**WHAT YOU HAVE TO DO:**
Give back exactly the lines from the beginning of the listing below to the line holding "b.box(2.033,2.30,3.62,3.66,-0.04,2.6,'panel_dark')", both ends included; the pictures stay out.

>> START SOURCE MATERIAL

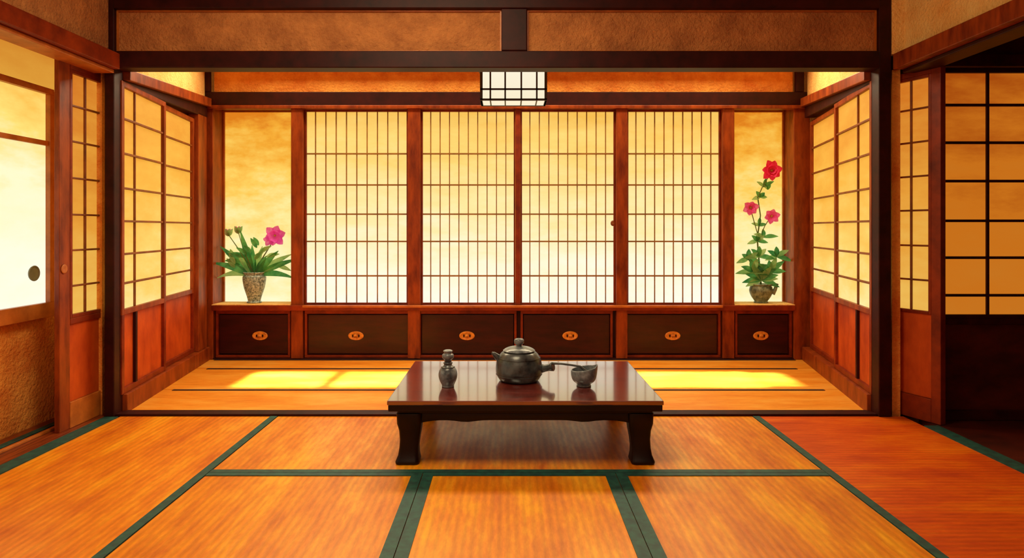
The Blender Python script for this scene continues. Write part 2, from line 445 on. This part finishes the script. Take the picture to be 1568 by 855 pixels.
# ------------------------------------------------------------------ near room: left side
b = B('wall_left')
b.box(-2.16,-2.115,-1.3,3.455,1.925,2.6,'plaster_tr')
b.box(-2.46,-2.405,-1.3,3.6,-0.04,0.555,'plaster_or')
b.box(-2.46,-2.405,-1.3,3.6,1.72,2.6,'plaster_or')
b.box(-2.405,-2.395,-1.3,3.57,1.725,2.1,'glow_header')  # added glowing sheet standing in for light on the header plaster
b.box(-2.46,-2.405,3.36,3.6,0.555,1.72,'plaster_or')
b.box(-2.46,-2.142,3.575,3.62,-0.04,2.6,'wood_red')
b.done()
b = B('trim_11')
b.box(-2.18,-2.05,-1.3,3.45,1.840,1.924,'wood_red')
b.box(-2.20,-2.08,-1.3,3.45,1.820,1.839,'wood_mid')
b.done(0.004)
FLn = Frame((-2.40,0,0),(0,1,0),(1,0,0))
for k,(y0,y1) in enumerate(((2.25,3.39),(1.1,2.24))):
    o = B('door_%d'%(5+k))
    o.fbox(FLn,y0,y1,0.557,1.72,0.0,0.02,'paper_left')
    o.fbox(FLn,y0,y1,0.545,0.62,0.0,0.045,'wood_mid'); o.fbox(FLn,y0,y1,1.69,1.72,0.0,0.045,'wood_mid')
    o.fbox(FLn,y0,y1,1.425,1.45,0.0,0.035,'wood_mid')
    o.fbox(FLn,y0,y0+0.03,0.62,1.69,0.0,0.045,'wood_mid'); o.fbox(FLn,y1-0.03,y1,0.62,1.69,0.0,0.045,'wood_mid')
    T = Matrix.Rotation(math.radians(90),3,'Y')
    o.lathe((-2.379,3.27-(0 if k==0 else 1.1),0.775),[(0.0,0.0),(0.036,0.0),(0.040,0.008),(0.034,0.010),(0.030,0.004),(0.0,0.004)],'grey',30,1,1,T)
    o.done(0.002)
FLd = Frame((-2.20,0,0),(0,1,0),(1,0,0))
o = shoji('door_7',FLd,3.262,3.56,0.55,1.80,[3.395],[1.62,1.44,1.255,1.07,0.89,0.71],'paper_leaf',lat='wood_latd',fr='wood_red',fw=0.018,bw=0.010)
o.fbox(FLd,3.185,3.262,0.0,1.835,-0.014,0.012,'wood_post')
o.fbox(FLd,3.262,3.56,1.80,1.835,-0.014,0.014,'wood_red')
o.fbox(FLd,3.262,3.56,0.13,0.55,-0.012,0.004,'panel_red')
o.fbox(FLd,3.262,3.56,0.0,0.13,-0.014,0.014,'wood_mid')
o.fbox(FLd,3.262,3.56,0.52,0.55,-0.014,0.014,'wood_red')
o.lathe((-2.188,3.215,0.80),[(0.0,0.0),(0.022,0.0),(0.024,0.005),(0.018,0.006),(0.0,0.003)],'wood_mid',24,1,1,Matrix.Rotation(math.radians(90),3,'Y'))
o.done(0.003)

# ------------------------------------------------------------------ near room: right side
b = B('wall_right')
b.box(2.10,2.15,-1.3,3.55,1.925,2.6,'plaster_lt')
b.box(2.033,2.10,3.46,3.50,1.925,2.6,'plaster_lt')
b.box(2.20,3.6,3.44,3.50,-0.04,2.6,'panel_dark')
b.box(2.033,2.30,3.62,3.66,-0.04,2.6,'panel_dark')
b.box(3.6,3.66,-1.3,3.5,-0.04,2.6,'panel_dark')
b.done()
b = B('trim_12')
b.box(2.035,2.18,-1.3,3.455,1.840,1.924,'wood_post')
b.box(2.08,2.20,-1.3,3.445,1.820,1.839,'wood_dark')
b.done(0.004)
FRd = Frame((2.072,3.56,0),(0.43,-1,0),(-1,-0.43,0))
o = shoji('door_8',FRd,-0.01,0.225,0.555,1.80,[0.110],[1.63,1.455,1.275,1.095,0.91,0.73],'paper_leaf',lat='wood_latd',fr='wood_red',fw=0.016,bw=0.010,n=-0.03)
o.fbox(FRd,-0.01,0.225,0.0,0.12,-0.045,-0.015,'wood_red')
o.fbox(FRd,-0.01,0.225,0.12,0.555,-0.042,-0.028,'panel_red')
o.fbox(FRd,-0.01,0.225,1.80,1.83,-0.045,-0.015,'wood_red')
o.fbox(FRd,0.225,0.275,0.0,1.834,-0.055,-0.015,'wood_red')
o.done(0.003)
FRw = Frame((0,3.42,0),(1,0,0),(0,-1,0))
for k,(x0,x1) in enumerate(((2.225,3.02),(3.03,3.58))):
    cols=[c for c in (2.51,2.765,3.28) if x0<c<x1]
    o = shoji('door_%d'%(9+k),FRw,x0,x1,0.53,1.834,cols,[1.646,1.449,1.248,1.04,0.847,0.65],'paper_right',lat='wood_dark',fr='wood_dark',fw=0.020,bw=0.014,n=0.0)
    o.fbox(FRw,x0,x1,0.0,0.53,-0.014,0.0,'panel_dark')
    o.fbox(FRw,x0,x1,0.50,0.53,-0.014,0.02,'wood_dark'); o.fbox(FRw,x0,x1,0.0,0.05,-0.014,0.02,'wood_dark')
    o.done(0.002)
b = B('trim_13'); b.box(2.20,3.6,3.36,3.44,1.835,1.90,'wood_dark'); b.done(0.004)

b = B('wall_front'); b.box(-2.46,3.66,-1.4,-1.3,-0.04,2.6,'plaster_or'); b.done()
b = B('ceiling')
b.box(-2.5,3.66,-1.4,3.62,2.6,2.66,'ceiling')
b.box(-2.5,2.5,3.56,5.32,2.5,2.56,'ceiling')
b.done()

# ------------------------------------------------------------------ lantern
o = B('paper_lantern')
lx0,lx1,ly0,ly1 = -0.162,0.228,3.95,4.13
zb,zt = 1.778,1.985
o.box(lx0+.004,lx1-.004,ly0+.004,ly1-.004,zb,zt,'paper_lamp')
def lbox(x0,x1,y0,y1,z0,z1): o.box(x0,x1,y0,y1,z0,z1,'black')
t=0.006
for z,h in ((zb-0.004,0.012),(1.838,0.010),(zt-0.012,0.01)):
    lbox(lx0-.006,lx1+.006,ly0-t,ly0+0.004,z,z+h); lbox(lx0-.006,lx1+.006,ly1-0.004,ly1+t,z,z+h)
    lbox(lx0-t,lx0+0.004,ly0,ly1,z,z+h); lbox(lx1-0.004,lx1+t,ly0,ly1,z,z+h)
for k in range(6):
    w = 0.008 if k in (0,5) else 0.005
    fx=(0,0.14,0.37,0.62,0.86,1)[k]
    x = lx0 + (lx1-lx0)*fx
    lbox(x-w,x+w,ly0-t,ly0+0.003,zb,zt); lbox(x-w,x+w,ly1-0.003,ly1+t,zb,zt)
    lbox(x-w*.8,x+w*.8,ly0,ly1,zb-0.004,zb)
for fy in (0,0.5,1):
    y = ly0+(ly1-ly0)*fy
    lbox(lx0-t,lx0+0.003,y-.005,y+.005,zb,zt); lbox(lx1-0.003,lx1+t,y-.005,y+.005,zb,zt)
lbox(lx0-.02,lx1+.02,ly0-.02,ly1+.02,zt,zt+0.02)
o.tube([(0.033,4.04,zt+0.02),(0.033,4.04,2.5)],0.008,'black')
o.done()

# ------------------------------------------------------------------ table
o = B('low_tea_table')
tx=0.072; hx=0.578; ty0,ty1=2.725,3.55; tz=0.279
o.box(tx-hx,tx+hx,ty0,ty1,tz-0.018,tz,'table')
o.box(tx-hx+0.004,tx+hx-0.004,ty0+0.004,ty1-0.004,tz-0.046,tz-0.0185,'table_leg')
o.box(tx-hx+0.04,tx+hx-0.04,ty0+0.035,ty1-0.035,tz-0.062,tz-0.0465,'table_leg')
def apron(horiz, c, a0, a1, th):
    N=32; rings=[]
    for k in range(N+1):
        t=k/N; u=a0+(a1-a0)*t
        e=min(t,1-t)
        dz = 0.034 + 0.016*math.exp(-((e)/0.07)**2) + 0.008*math.exp(-((e-0.24)/0.05)**2)
        zt_=tz-0.062; zb_=zt_-dz
        if horiz: rings.append([(u,c-th,zb_),(u,c+th,zb_),(u,c+th,zt_),(u,c-th,zt_)])
        else: rings.append([(c-th,u,zb_),(c+th,u,zb_),(c+th,u,zt_),(c-th,u,zt_)])
    o.loft(rings,'table_leg')
lx=hx-0.095; ly0_=ty0+0.085; ly1_=ty1-0.085
apron(True, ty0+0.065, tx-lx, tx+lx, 0.012); apron(True, ty1-0.065, tx-lx, tx+lx, 0.012)
apron(False, tx-hx+0.07, ly0_, ly1_, 0.012); apron(False, tx+hx-0.07, ly0_, ly1_, 0.012)
for sx in (-1,1):
    for (cy,sy) in ((ty0+0.085,-1),(ty1-0.085,1)):
        cx = tx+sx*(hx-0.09)
        rings=[]
        for z,off,h in ((0.217,0.004,0.054),(0.17,0.004,0.052),(0.14,0.002,0.046),(0.10,0.004,0.041),(0.065,0.007,0.040),(0.035,0.009,0.043),(0.018,0.011,0.048),(0.008,0.012,0.051),(0.0,0.012,0.048)):
            X=cx+sx*off; Y=cy+sy*off*0.6; r=h*0.35; ring=[]
            for (qx,qy) in ((1,1),(-1,1),(-1,-1),(1,-1)):
                base=math.atan2(qy,qx)-math.pi/4
                for j in range(4):
                    a=base+math.pi/2*j/3
                    ring.append((X+qx*(h-r)+r*math.cos(a), Y+qy*(h-r)+r*math.sin(a), z+0.001))
            rings.append(ring)
        o.loft(rings,'table_leg')
o.done(0.003)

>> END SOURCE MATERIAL

**EXERCISE RESULT:**
The Blender Python script for this scene continues. Write part 2, from line 445 on. This part finishes the script. Take the picture to be 1568 by 855 pixels.
# ------------------------------------------------------------------ near room: left side
b = B('wall_left')
b.box(-2.16,-2.115,-1.3,3.455,1.925,2.6,'plaster_tr')
b.box(-2.46,-2.405,-1.3,3.6,-0.04,0.555,'plaster_or')
b.box(-2.46,-2.405,-1.3,3.6,1.72,2.6,'plaster_or')
b.box(-2.405,-2.395,-1.3,3.57,1.725,2.1,'glow_header')  # added glowing sheet standing in for light on the header plaster
b.box(-2.46,-2.405,3.36,3.6,0.555,1.72,'plaster_or')
b.box(-2.46,-2.142,3.575,3.62,-0.04,2.6,'wood_red')
b.done()
b = B('trim_11')
b.box(-2.18,-2.05,-1.3,3.45,1.840,1.924,'wood_red')
b.box(-2.20,-2.08,-1.3,3.45,1.820,1.839,'wood_mid')
b.done(0.004)
FLn = Frame((-2.40,0,0),(0,1,0),(1,0,0))
for k,(y0,y1) in enumerate(((2.25,3.39),(1.1,2.24))):
    o = B('door_%d'%(5+k))
    o.fbox(FLn,y0,y1,0.557,1.72,0.0,0.02,'paper_left')
    o.fbox(FLn,y0,y1,0.545,0.62,0.0,0.045,'wood_mid'); o.fbox(FLn,y0,y1,1.69,1.72,0.0,0.045,'wood_mid')
    o.fbox(FLn,y0,y1,1.425,1.45,0.0,0.035,'wood_mid')
    o.fbox(FLn,y0,y0+0.03,0.62,1.69,0.0,0.045,'wood_mid'); o.fbox(FLn,y1-0.03,y1,0.62,1.69,0.0,0.045,'wood_mid')
    T = Matrix.Rotation(math.radians(90),3,'Y')
    o.lathe((-2.379,3.27-(0 if k==0 else 1.1),0.775),[(0.0,0.0),(0.036,0.0),(0.040,0.008),(0.034,0.010),(0.030,0.004),(0.0,0.004)],'grey',30,1,1,T)
    o.done(0.002)
FLd = Frame((-2.20,0,0),(0,1,0),(1,0,0))
o = shoji('door_7',FLd,3.262,3.56,0.55,1.80,[3.395],[1.62,1.44,1.255,1.07,0.89,0.71],'paper_leaf',lat='wood_latd',fr='wood_red',fw=0.018,bw=0.010)
o.fbox(FLd,3.185,3.262,0.0,1.835,-0.014,0.012,'wood_post')
o.fbox(FLd,3.262,3.56,1.80,1.835,-0.014,0.014,'wood_red')
o.fbox(FLd,3.262,3.56,0.13,0.55,-0.012,0.004,'panel_red')
o.fbox(FLd,3.262,3.56,0.0,0.13,-0.014,0.014,'wood_mid')
o.fbox(FLd,3.262,3.56,0.52,0.55,-0.014,0.014,'wood_red')
o.lathe((-2.188,3.215,0.80),[(0.0,0.0),(0.022,0.0),(0.024,0.005),(0.018,0.006),(0.0,0.003)],'wood_mid',24,1,1,Matrix.Rotation(math.radians(90),3,'Y'))
o.done(0.003)

# ------------------------------------------------------------------ near room: right side
b = B('wall_right')
b.box(2.10,2.15,-1.3,3.55,1.925,2.6,'plaster_lt')
b.box(2.033,2.10,3.46,3.50,1.925,2.6,'plaster_lt')
b.box(2.20,3.6,3.44,3.50,-0.04,2.6,'panel_dark')
b.box(2.033,2.30,3.62,3.66,-0.04,2.6,'panel_dark')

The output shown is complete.